Location:  to be updated, Time: 11:00 am-1:00 pm, June 8,  2007

A Charles Townes Legacy

Elsa Garmire

Sydney E. Junkins Professor of Engineering Sciences

Dartmouth College, Hanover, NH, 03755

I was a PhD student of Charlie’s in physics at MIT from 1961-1965 -- an exciting time, just after the ruby and HeNe lasers were demonstrated.  Townes received the Nobel Prize while I was still a graduate student. My experimental PhD research used the second commercially sold ruby laser.  I was also the first woman student of Charlie that received a PhD. 

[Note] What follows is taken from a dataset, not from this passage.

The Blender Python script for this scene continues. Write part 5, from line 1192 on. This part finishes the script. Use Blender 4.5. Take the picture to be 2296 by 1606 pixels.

I am a legacy of Charles Townes, and worked with him on some of the only scientific research he carried out with lasers.  After I graduated and he moved to U. C. Berkeley, Townes’ interests switched to astronomy.  I stayed in the laser field, however, and produced a cadre of MS and PhD graduates who have continued to advance the field of lasers and photonics.  These students are also the Townes legacy – his “grand-students,” Several of these are also professors producing their own PhD graduates – his “great-grand students.”

I will describe how Townes’ laser grew from an idea in a scientist’s head to a crucial technology that underlies today’s technological world.  The laser was a truly extraordinary idea.   I will also tell something of my own story, as one of the few women in my field.  It has been exciting and rewarding, but has occasionally held challenges that are rarely experienced by men.

 

 

Elsa Garmire is Sydney E. Junkins Professor of Engineering Sciences at Dartmouth College, where she came in 1995 and served for two years as Dean of Engineering.   She has been a researcher in lasers and optics for more than 30 years, and is a member of the National Academy of Engineering and the American Academy of Arts and Sciences, as well as fellow of IEEE, OSA, APS and SWE.  In 1993 she served as president of the Optical Society of America.  From 1974-1995 she was at University of Southern California, where she was Director of the Center for Laser Studies for 10 years and also became William Hogue Professor of Electrical Engineering.  She has authored more than 200 journal papers and received 9 patents for work undertaken with 34 graduate students and 33 post-docs and visiting scientists.  She received her A. B. in Physics from Harvard, her Ph.D. in Physics from M. I. T., and did post-doctoral work at Caltech.